CHOBHAM Cricket Club has seen many positive changes over the past few years.

Club chairman Julian Broughton believes Chobham have gone from strength to strength.

Broughton, who is in his fourth year in the role, told the News & Mail: “I got involved because of the state the club was in. If you go back to 2018, we were even forfeiting 1st XI games [because of player unavailability]. Our 2nd XI’s had dropped out of the league completely and that’s about the time that I began to get involved.”

Broughton, who initially joined Chobham after looking for a cricket club for his son to join, said: “We live in the village. I live two minutes away so this was the most obvious place to come to. I’ve been involved in cricket my whole life so I suspect even if I hadn’t had my son I would have still wanted to get involved in the village cricket club, but there was an added incentive because of him.”

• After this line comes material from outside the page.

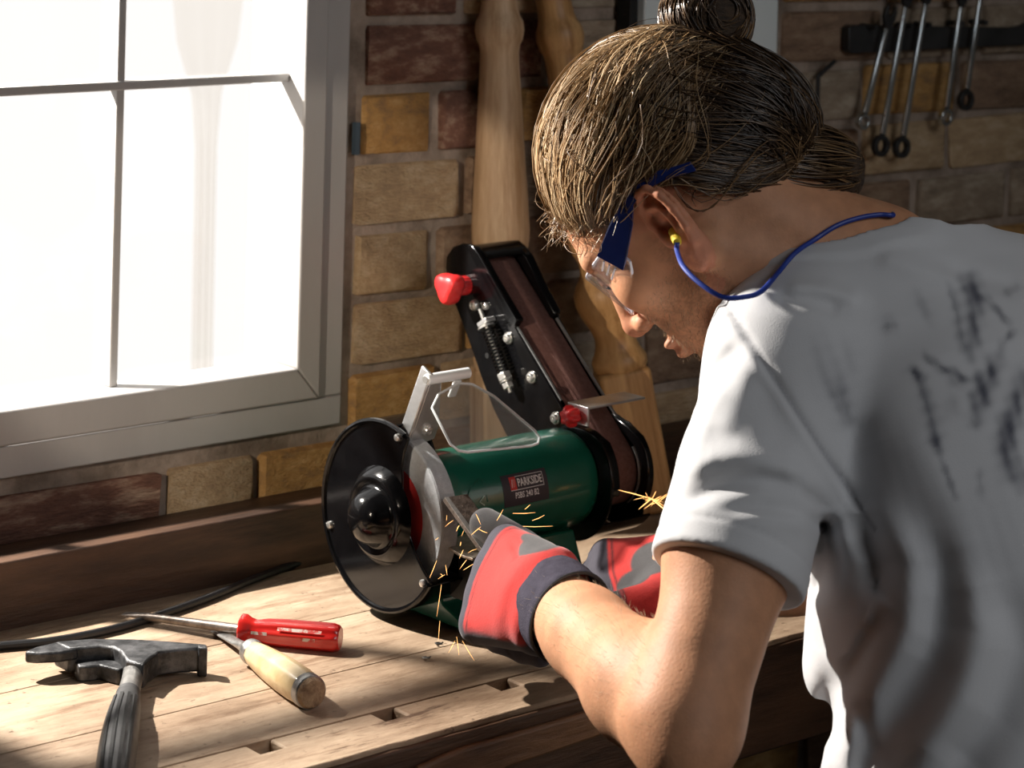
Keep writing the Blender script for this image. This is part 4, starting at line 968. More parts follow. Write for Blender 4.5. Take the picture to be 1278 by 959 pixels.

During his time as chairman, the club, whose 1st XI’s play in the Shepherd Neame Surrey County League Division One, have enjoyed success on the pitch and will look to clinch a third successive promotion this season.

On the Surrey Heath club’s upward trajectory, Broughton said: “In a sense all of the stars have aligned. Off the field, we’ve got a very capable committee. On the field we’ve got a great club captain [Giles Henderson]. And we’ve also been fortunate we’ve had all these juniors who are coming through because we’ve got their pathway correct [Chobham are members of the ECB’s All Stars and Dynamos cricket schemes for children aged five to 11].

“And for the first time this year we’ve also got an adult coach called Jacobi Robinson who was our overseas player last season. He’s our adult coach and in Jacobi you’ve got a guy who’s played World Cup cricket for Bermuda so we’re very lucky to have him. He’s certainly bought a different ethic to the adults training. So it’s not just 20-odd guys turning up to the nets. One week they won’t go in the nets at all. They’ll just do fielding drills and then they’ll work on the mental side of the game.”

Asked what gave him the greatest satisfaction as chairman, he said: “It’s on a Sunday evening when the team[s] have been successful and you’ve got the adult players, you’ve got a lot of the junior players and their parents and we’re all sitting around having a BBQ [for example]. It’s just that sense of it feeling like a club.

“Because at the end of the day that’s what you want. And as chairman, that’s what you set out to create. It’s great that we do well on the field and it’s great that things are in good shape off the field but it’s when those two come together.

“You can have a club that’s very successful on the pitch but the people are not really engaged in the club. They just turn up, play cricket and go home again. And similarly, you can have a club that’s very successful off the pitch, lots of money, a thriving bar but on the field the cricket isn’t, and I’ve been to plenty of those clubs over the years. So it’s when those two come together you actually get the sense of a club,” said Broughton.

In a sense all of the stars have aligned."

Club chairman Julian Broughton

And on the playing side of things, Henderson, who also devotes a lot of time to coaching and player development, said: “We’ve turned it around. We’ve gone from one adult side and four junior teams to four adult sides and 25 junior teams.”

Henderson, who previously captained Walton-on-Thames in the Surrey Championship, explained how he became involved with Chobham.

“I live locally. I was going for a walk, saw a lovely cricket ground and I went and asked about the cricket because my kids were young, so I asked about how many teams there were, who plays here and I put my kids in.

“The ethos of the club has always been to bring youngsters through so we’ve always got a number of teenagers in the 1st XI side. Most of them have come through the colts section from the first team I coached, and they were under-eight’s nine years ago when we started.”

Asked about the start his team has made to this season, Henderson, who has led the 1st XI’s to two successive promotions, said: “We had a bad start. We got rained off first week. Second week we got the worst ever pitch, [against Merstham] got bowled out for 57 which was absolutely horrendous, but we’re hoping to go for another promotion this year.”

Chobham, whose ground is an idyll in the heart of the village, has seen cricket played on it since at least 1844 and former player John Mepham, now in his sixties, told the paper: “I first walked in when I was 11-years-old. You had to be invited in them days and I started by keeping score and I played quite a lot of games for the opposition when they turned out with one man short.”

While former team mate of Mepham and chairman from 2000 until 2003, Dick Medhurst, said of the club: “My family have been associated with it since it was formed. My great grandad, my grandad, my dad, my uncle and my great uncle all played before I did. I started playing when I was 11, so that would be 1963, and I finished in 2008.”

Asked about his own time as chairman, Medhurst, 71, said: “It was probably the proudest I’ve ever been. And it coincided with a really good period which the club was in because they went up into the Surrey Championship when I was chairman. Not that it was a lot to do with me. But we were very successful and we started having overseas players which gave the club a huge boost.”